The Foolish House, The Third Degree, and The House that Jack Built

The Fun House of Wonderland went by several names, depending upon the time. In the earliest reports it was called The House of Mirth or The House of Follies or The Foolish House. The latter is the name that appears on the 1906 Sanborn Map and on one sketch, but on no photographs that I have seen:

“Foolish Ho.” is the abbreviation for “Foolish House”

“Foolish House” appears on a drawing by Rollin Lynde Hartt from his book The People at Play.

But most images show the building with the name The Third Degree written on it. This may be because there was a fun house franchise called The Third Degree, and the Wonderland management might have thought it more convenient to leave the running of it bto someone else, even if it required a name change.

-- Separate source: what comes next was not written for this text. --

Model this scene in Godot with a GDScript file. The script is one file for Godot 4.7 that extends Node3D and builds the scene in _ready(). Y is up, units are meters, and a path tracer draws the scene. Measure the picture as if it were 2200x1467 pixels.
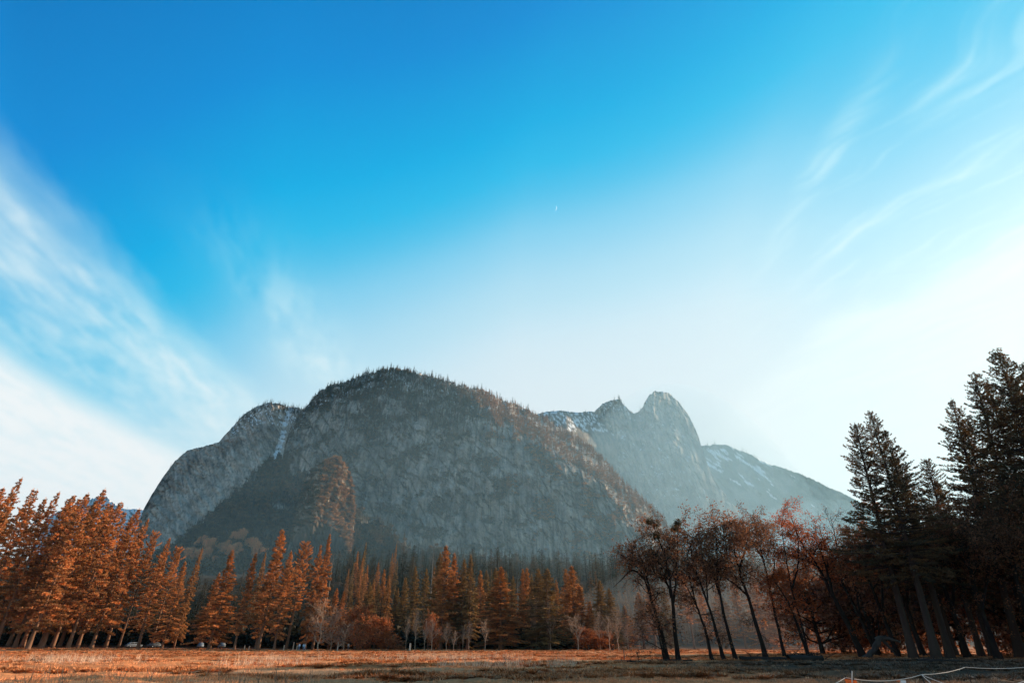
extends Node3D
# A mountain valley in autumn: meadow, pine groves, a granite dome and far spires in low side light.

class MB:
	var v := PackedVector3Array()
	var n := PackedVector3Array()
	var c := PackedColorArray()
	var ix := PackedInt32Array()
	func leaf(p: Vector3, d: Vector3, w: Vector3, col: Color) -> void:
		# a folded diamond: two triangles from p along d, half width w
		var k := v.size()
		var m := p + d * 0.45
		var nn := d.cross(w).normalized()
		var fold := nn * w.length() * 0.35
		v.append_array(PackedVector3Array([p, m + w + fold, p + d, m - w + fold]))
		n.append_array(PackedVector3Array([nn, nn, nn, nn]))
		c.append_array(PackedColorArray([col, col, col, col]))
		ix.append_array(PackedInt32Array([k, k + 1, k + 2, k, k + 2, k + 3]))
	func blade(p: Vector3, tip: Vector3, w: Vector3, col: Color) -> void:
		var k := v.size()
		var nn := (tip - p).cross(w).normalized()
		v.append_array(PackedVector3Array([p - w, p + w, tip]))
		n.append_array(PackedVector3Array([nn, nn, nn]))
		c.append_array(PackedColorArray([col, col, col]))
		ix.append_array(PackedInt32Array([k, k + 1, k + 2]))
	func quad(p0: Vector3, p1: Vector3, p2: Vector3, p3: Vector3, col: Color) -> void:
		var k := v.size()
		var nn := (p2 - p0).cross(p1 - p0).normalized()
		v.append_array(PackedVector3Array([p0, p1, p2, p3]))
		n.append_array(PackedVector3Array([nn, nn, nn, nn]))
		c.append_array(PackedColorArray([col, col, col, col]))
		ix.append_array(PackedInt32Array([k, k + 1, k + 2, k, k + 2, k + 3]))
	func box(center: Vector3, size: Vector3, col: Color, b := Basis()) -> void:
		var h := size / 2.0
		var q := []
		for s in [Vector3(-1, -1, -1), Vector3(1, -1, -1), Vector3(1, -1, 1), Vector3(-1, -1, 1), Vector3(-1, 1, -1), Vector3(1, 1, -1), Vector3(1, 1, 1), Vector3(-1, 1, 1)]:
			q.append(center + b * (s * h))
		quad(q[4], q[5], q[6], q[7], col); quad(q[3], q[2], q[1], q[0], col)
		quad(q[0], q[1], q[5], q[4], col); quad(q[2], q[3], q[7], q[6], col)
		quad(q[1], q[2], q[6], q[5], col); quad(q[3], q[0], q[4], q[7], col)
	func tube(pts: Array, rad: Array, sides: int, col: Color, rng: RandomNumberGenerator = null, vary := 0.0, rough := 0.0) -> void:
		var k := v.size()
		var cnt := pts.size()
		var ref := Vector3(0.31, 0.2, 0.93)
		for i in cnt:
			var t: Vector3 = (pts[mini(i + 1, cnt - 1)] - pts[maxi(i - 1, 0)]).normalized()
			if absf(t.dot(ref)) > 0.95:
				ref = Vector3(0.9, 0.1, -0.3)
			var x := ref.cross(t).normalized()
			var y := t.cross(x)
			for s in sides:
				var a := TAU * s / sides
				var o := x * cos(a) + y * sin(a)
				var r: float = rad[i]
				if rough > 0.0:
					r *= 1.0 + rng.randf_range(-rough, rough)
				v.append(pts[i] + o * r)
				n.append(o)
				c.append(col * (1.0 + rng.randf_range(-vary, vary)) if rng else col)
		for i in cnt - 1:
			for s in sides:
				var p := k + i * sides + s
				var q := k + i * sides + (s + 1) % sides
				ix.append_array(PackedInt32Array([p, p + sides, q, q, p + sides, q + sides]))
	func mesh(m: Material) -> ArrayMesh:
		var am := ArrayMesh.new()
		var a := []
		a.resize(Mesh.ARRAY_MAX)
		a[Mesh.ARRAY_VERTEX] = v
		a[Mesh.ARRAY_NORMAL] = n
		a[Mesh.ARRAY_COLOR] = c
		a[Mesh.ARRAY_INDEX] = ix
		am.add_surface_from_arrays(Mesh.PRIMITIVE_TRIANGLES, a)
		am.surface_set_material(0, m)
		return am

var M := {}
var taken := {}

func numbered(called: String) -> String:
	var k: int = taken.get(called, 0)
	taken[called] = k + 1
	return called if k == 0 else "%s_%03d" % [called, k]

func tag(o: Node3D, label: String, category := "", group := "", kind := "") -> Node3D:
	if label: o.set_meta("label", label)
	if category: o.set_meta("category", category)
	if group: o.set_meta("group", group)
	if kind: o.set_meta("kind", kind)
	return o

func thing(called: String, label: String, category: String, at := Vector3.ZERO, group := "") -> Node3D:
	var o := Node3D.new()
	o.name = numbered(called)
	add_child(o)
	o.position = at
	tag(o, label, category, group)
	return o

func part(called: String, m: Mesh, parent: Node3D, stuff := false) -> MeshInstance3D:
	var o := MeshInstance3D.new()
	o.name = called if parent != self else numbered(called)
	o.mesh = m
	parent.add_child(o, true)
	if stuff: o.set_meta("kind", "stuff")
	return o

func rnd(s: int) -> RandomNumberGenerator:
	var r := RandomNumberGenerator.new()
	r.seed = 7919 * s + 101
	return r

func fnl(s: int, f: float, oct := 4, type := FastNoiseLite.TYPE_SIMPLEX_SMOOTH) -> FastNoiseLite:
	var q := FastNoiseLite.new()
	q.seed = s
	q.frequency = f
	q.noise_type = type
	q.fractal_octaves = oct
	return q

func lin(t: Array, x: float) -> float:
	# piecewise linear table of Vector2(x, y)
	if x <= t[0].x: return t[0].y
	for i in range(1, t.size()):
		if x <= t[i].x:
			return lerpf(t[i - 1].y, t[i].y, (x - t[i - 1].x) / (t[i].x - t[i - 1].x))
	return t[-1].y

# ------------------------------------------------------------------ light and air
const SUN_AZ := 61.0
const SUN_EL := 18.0
const W_EL := [Vector2(5, 0.97), Vector2(17, 0.96), Vector2(29, 0.87), Vector2(36, 0.77), Vector2(41, 0.67), Vector2(46, 0.5), Vector2(53, 0.34), Vector2(63, 0.2), Vector2(72, 0.08), Vector2(90, 0.0)]
const K_SUN := [Vector2(12, 3), Vector2(24, 2), Vector2(34, -2), Vector2(56, 0), Vector2(80, 11), Vector2(97, 27), Vector2(120, 30)]
const RAMP := [[0.0, 0.0, 0.064, 0.204], [0.2, 0.0, 0.114, 0.296], [0.35, 0.0, 0.183, 0.344], [0.45, 0.009, 0.213, 0.357], [0.55, 0.044, 0.239, 0.365], [0.68, 0.113, 0.278, 0.378], [0.8, 0.217, 0.329, 0.387], [0.9, 0.331, 0.374, 0.4], [1.0, 0.4, 0.405, 0.409]]

func sky_base(d: Vector3, sun: Vector3) -> Color:
	var el := rad_to_deg(asin(clampf(d.y, -1, 1)))
	var ang := rad_to_deg(acos(clampf(d.dot(sun), -1, 1)))
	var w := lin(W_EL, el + lin(K_SUN, ang)) + 0.09 * exp(-pow(ang / 13.0, 2.0))
	w = clampf(w, 0, 1)
	for i in range(1, RAMP.size()):
		if w <= RAMP[i][0]:
			var a = RAMP[i - 1]
			var b = RAMP[i]
			var t: float = (w - a[0]) / (b[0] - a[0])
			return Color(lerpf(a[1], b[1], t), lerpf(a[2], b[2], t), lerpf(a[3], b[3], t))
	return Color(0.4, 0.405, 0.41)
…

The design of a funhouse with an entrance between the legs of a monstrous idiot figure occurs in other amusement parks of the period. The face of the figure is very nearly the classic “imbecile” face found in drawings and advertisements from the time. He has a broad face with jughandle ears and a missing tooth. If this makes him resemble the Mad magazine icon, Alfred E. Newman, it’s because it’s a familiar resemblance — they’re both based on the same early 20th century model. This figure also has goggle eyes, unlike Alfred.

He also is dressed in a burlesque of fine clothes — he sports a monocle, a top hat, and an outrageously large boutonniere. Each of his hands is grasped by a well-dressed lady with a bouquet. The scene suggests that he’s there for his own wedding, but that he’s being claimed by two different women.

For the 1908 season, the title was changed again, to The House that Jack Built. The well-dressed ladies with the bouquets were removed, and now the imbecile figure holds tools in each hand — evidently he’s Jack, and the tools are what he’s using to build the funhouse. Presumably the interior remained much the same. The name change might have been due to dropping the services of the Keystone company, which ran the Third Degree franchise.